Kerusuhan Mewarnai Peringatan Hari Nasional Prancis

Bentrok antara polisi huru hara dan demonstran anti pemerintah mewarnai peringatan Hari Nasional Prancis.

oleh Happy Ferdian Syah Utomo diperbarui 15 Jul 2019, 07:26 WIB
Demonstran mengibarkan bendera Prancis saat kerusuhan menentang kenaikan harga bahan bakar di Paris, Prancis, Sabtu (24/11). Demonstrasi terjadi oleh dorongan gerakan "rompi kuning". (AP Photo/Michel Euler)

Liputan6.com, Paris - Perayaan Hari Nasional Prancis pada Minggu 14 Juli diwarnai kericuhan, sehingga memaksa polisi anti huru hara setempat membubarkan pengunjuk rasa dengan gas air mata.

Para demonstran bertopeng dilaporkan berunjuk rasa di Champs Élysées --salah satu jalan protokol terpenting di ibu kota Paris-- setelah parade demokrasi Prancis berjuluk Bastille Day usai digelar.

Dikutip dari The Guardian pada Senin (15/7/2019), puluhan pria --beberapa di antaranya bertopeng dan mengenakan pakaian hitam-- mencoba memblokir jalan di dekat tugu Arc de Triomphe dengan menyeret pagar besi dan membakar tempat sampah.

Kerusuhan tersebut berhasil dikendalikan dengan cepat, menandai bentrokan terkini antara polisi huru hara Prancis dan demonstran Jaket Kuning (Gilets Jaunes) sejak Maret lalu.
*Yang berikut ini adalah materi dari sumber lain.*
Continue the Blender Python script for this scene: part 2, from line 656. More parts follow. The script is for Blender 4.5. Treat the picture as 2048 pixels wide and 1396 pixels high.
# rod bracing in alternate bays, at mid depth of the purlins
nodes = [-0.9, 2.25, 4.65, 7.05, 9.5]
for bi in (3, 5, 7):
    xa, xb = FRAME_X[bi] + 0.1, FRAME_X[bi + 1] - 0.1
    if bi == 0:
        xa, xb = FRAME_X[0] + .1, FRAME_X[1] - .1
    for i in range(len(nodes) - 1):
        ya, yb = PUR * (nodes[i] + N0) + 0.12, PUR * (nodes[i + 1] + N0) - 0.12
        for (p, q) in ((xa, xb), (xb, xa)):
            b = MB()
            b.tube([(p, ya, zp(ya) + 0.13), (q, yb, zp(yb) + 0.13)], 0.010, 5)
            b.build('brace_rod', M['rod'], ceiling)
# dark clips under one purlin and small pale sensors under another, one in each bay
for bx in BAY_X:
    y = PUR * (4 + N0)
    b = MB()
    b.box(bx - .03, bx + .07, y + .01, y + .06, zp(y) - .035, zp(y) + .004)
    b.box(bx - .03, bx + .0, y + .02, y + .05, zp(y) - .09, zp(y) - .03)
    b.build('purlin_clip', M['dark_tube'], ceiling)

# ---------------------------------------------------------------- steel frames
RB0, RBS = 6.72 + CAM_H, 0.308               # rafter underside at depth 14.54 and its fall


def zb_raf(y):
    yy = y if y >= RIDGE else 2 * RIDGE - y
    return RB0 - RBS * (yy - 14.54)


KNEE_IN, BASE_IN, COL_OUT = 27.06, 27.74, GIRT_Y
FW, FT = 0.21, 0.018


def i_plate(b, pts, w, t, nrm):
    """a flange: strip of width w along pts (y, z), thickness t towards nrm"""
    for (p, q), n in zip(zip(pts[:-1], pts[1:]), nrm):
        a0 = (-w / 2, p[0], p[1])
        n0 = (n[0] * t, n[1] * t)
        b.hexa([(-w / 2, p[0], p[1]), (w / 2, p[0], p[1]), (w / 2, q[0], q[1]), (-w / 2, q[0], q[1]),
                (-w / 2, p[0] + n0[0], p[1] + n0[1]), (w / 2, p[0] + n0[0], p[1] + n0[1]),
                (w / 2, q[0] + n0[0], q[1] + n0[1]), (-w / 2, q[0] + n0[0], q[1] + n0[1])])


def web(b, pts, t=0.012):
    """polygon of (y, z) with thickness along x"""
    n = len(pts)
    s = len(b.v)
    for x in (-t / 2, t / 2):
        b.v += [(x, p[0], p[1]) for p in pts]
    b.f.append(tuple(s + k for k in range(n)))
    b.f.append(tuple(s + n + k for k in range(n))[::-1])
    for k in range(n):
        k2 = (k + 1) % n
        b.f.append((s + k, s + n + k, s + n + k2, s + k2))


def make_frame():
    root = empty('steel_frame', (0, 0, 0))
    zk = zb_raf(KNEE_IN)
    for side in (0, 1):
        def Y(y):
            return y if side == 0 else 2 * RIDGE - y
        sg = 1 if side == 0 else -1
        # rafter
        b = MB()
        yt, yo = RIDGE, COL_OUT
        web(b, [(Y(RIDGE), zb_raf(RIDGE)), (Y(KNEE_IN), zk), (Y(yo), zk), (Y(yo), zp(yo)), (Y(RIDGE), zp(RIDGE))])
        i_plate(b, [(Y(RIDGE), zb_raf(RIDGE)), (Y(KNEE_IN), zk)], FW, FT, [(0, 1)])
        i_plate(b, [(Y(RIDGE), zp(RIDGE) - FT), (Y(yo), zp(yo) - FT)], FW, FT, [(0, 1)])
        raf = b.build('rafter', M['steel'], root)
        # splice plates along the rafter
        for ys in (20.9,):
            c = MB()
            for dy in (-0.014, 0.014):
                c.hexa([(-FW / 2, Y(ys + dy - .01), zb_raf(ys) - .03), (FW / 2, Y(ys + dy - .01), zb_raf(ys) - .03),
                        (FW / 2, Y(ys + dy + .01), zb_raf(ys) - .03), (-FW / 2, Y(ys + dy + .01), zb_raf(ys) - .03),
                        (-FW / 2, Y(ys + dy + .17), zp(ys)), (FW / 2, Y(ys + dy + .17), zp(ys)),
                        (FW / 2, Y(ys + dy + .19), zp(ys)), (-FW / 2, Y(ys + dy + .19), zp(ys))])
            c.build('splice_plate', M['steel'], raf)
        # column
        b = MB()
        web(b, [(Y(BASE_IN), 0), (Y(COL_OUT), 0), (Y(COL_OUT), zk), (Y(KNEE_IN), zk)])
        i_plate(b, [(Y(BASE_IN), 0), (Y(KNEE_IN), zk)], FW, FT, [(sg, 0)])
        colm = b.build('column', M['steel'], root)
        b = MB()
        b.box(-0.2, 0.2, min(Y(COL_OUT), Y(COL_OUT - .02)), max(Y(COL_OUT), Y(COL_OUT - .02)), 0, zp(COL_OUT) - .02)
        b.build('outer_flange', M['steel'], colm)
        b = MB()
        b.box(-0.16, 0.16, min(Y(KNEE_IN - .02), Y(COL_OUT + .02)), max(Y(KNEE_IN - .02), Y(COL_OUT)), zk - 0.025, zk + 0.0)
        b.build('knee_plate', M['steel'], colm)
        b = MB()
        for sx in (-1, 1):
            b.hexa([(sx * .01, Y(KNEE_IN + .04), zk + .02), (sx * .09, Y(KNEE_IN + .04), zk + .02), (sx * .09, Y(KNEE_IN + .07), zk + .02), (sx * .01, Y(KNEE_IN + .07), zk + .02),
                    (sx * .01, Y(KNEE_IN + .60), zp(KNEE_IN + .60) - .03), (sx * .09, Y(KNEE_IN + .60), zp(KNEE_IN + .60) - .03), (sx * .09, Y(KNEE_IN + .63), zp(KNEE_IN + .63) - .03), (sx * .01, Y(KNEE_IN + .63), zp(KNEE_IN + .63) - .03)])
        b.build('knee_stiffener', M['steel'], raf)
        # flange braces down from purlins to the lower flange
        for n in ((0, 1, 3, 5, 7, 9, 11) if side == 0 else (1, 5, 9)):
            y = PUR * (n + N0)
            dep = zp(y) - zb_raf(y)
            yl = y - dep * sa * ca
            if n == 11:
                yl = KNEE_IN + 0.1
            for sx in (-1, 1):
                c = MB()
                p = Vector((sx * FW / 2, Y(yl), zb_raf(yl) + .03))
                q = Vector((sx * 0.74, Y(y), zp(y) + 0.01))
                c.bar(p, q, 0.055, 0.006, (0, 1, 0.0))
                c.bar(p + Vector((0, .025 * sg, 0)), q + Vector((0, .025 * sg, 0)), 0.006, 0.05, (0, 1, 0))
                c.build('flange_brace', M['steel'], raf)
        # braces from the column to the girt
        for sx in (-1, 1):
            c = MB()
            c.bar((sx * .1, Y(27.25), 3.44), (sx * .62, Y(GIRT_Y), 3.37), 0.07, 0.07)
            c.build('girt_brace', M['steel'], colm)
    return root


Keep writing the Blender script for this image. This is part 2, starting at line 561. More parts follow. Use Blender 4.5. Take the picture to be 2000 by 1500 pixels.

Tidak seperti berbagai aksi protes sebelumnya, mayoritas demonstran pada hari Minggu itu tidak mengenakan rompi keselamatan berwarna kurning, sebagaimana umum dilakukan dalam delapan bulan terakhir.

 

 


Polisi Bergerak Cepat

Unjuk rasa kelompok Rompi Kuning kembali terjadi di Prancis, memicu seranagn terhadap kantor-kantor pemerintahan (AFP/Abdul Abeissa)

Ketika polisi bergegas ke jalan-jalan di sekitar Champs Elysées, warga sipil dan turis terlihat melarikan diri dari gas air mata.

Polisi anti huru hara terus maju membubarkan massa dan berupaya merebut kendali di jalan-jalan utama, sebelum kemudian suasana kembali kondusif.

Sebelumnya pada Minggu pagi, beberapa saat menjelang parade militer tahunan Prancis, sekitar 152 orang --termasuk demonstran rompi kuning-- ditangkap ketika mereka mencoba menggelar unjuk rasa terpisah.

Di antara mereka yang ditangkap dan ditahan sebentar oleh polisi adalah Jérôme Rodrigues dan Maxime Nicolle.

Keduanya adalah tokoh kunci dari gerakan protes rompi kuning, yang dimulai sebagai pemberontakan terhadap pajak bahan bakar pada November 2018, dan kini berlanjut sebagai protes anti-pemerintah.

 


Pengamanan Ketat Kecolongan

Demonstran rompi kuning berujuk rasa di malam tahun baru 2019 di Paris, Prancis (AFP PHOTO)

Meskipun telah terjadi penurunan jumlah orang yang mengambil bagian dalam aksi protes mingguan rompi kuning di kota-kota Prancis, gerakan ini masih diketahui aktif.

Pengacara Rodrigues, Arié Alimi, mengatakan kepada kantor berita AFP bahwa kliennya diamankan oleh polisi sama dengan "menangkap lawan politik".

Sementara itu, keamanan diperketat selama peringatan hari nasional Prancis pada Minggu 14 Juli, yang menandai momen penyerangan Benteng Bastile sebagai cikal bakal demokrasi pada 1789 ketika Revolusi Prancis berkobar.

Tidak seorang pun dengan rompi kuning diizinkan melewati pembatas polisi untuk menonton pawai.

Beberapa demonstran berhasil menyelinap ke kerumunan, namun tidak menunjukkan langsung identitas rompi kunning.

Mereka mengkritik dan mencemooh Presiden Prancis Emmanuel Macron dengan membentangkan poster-poster kemarahan, sebelum kemudian diamankan oleh polisi.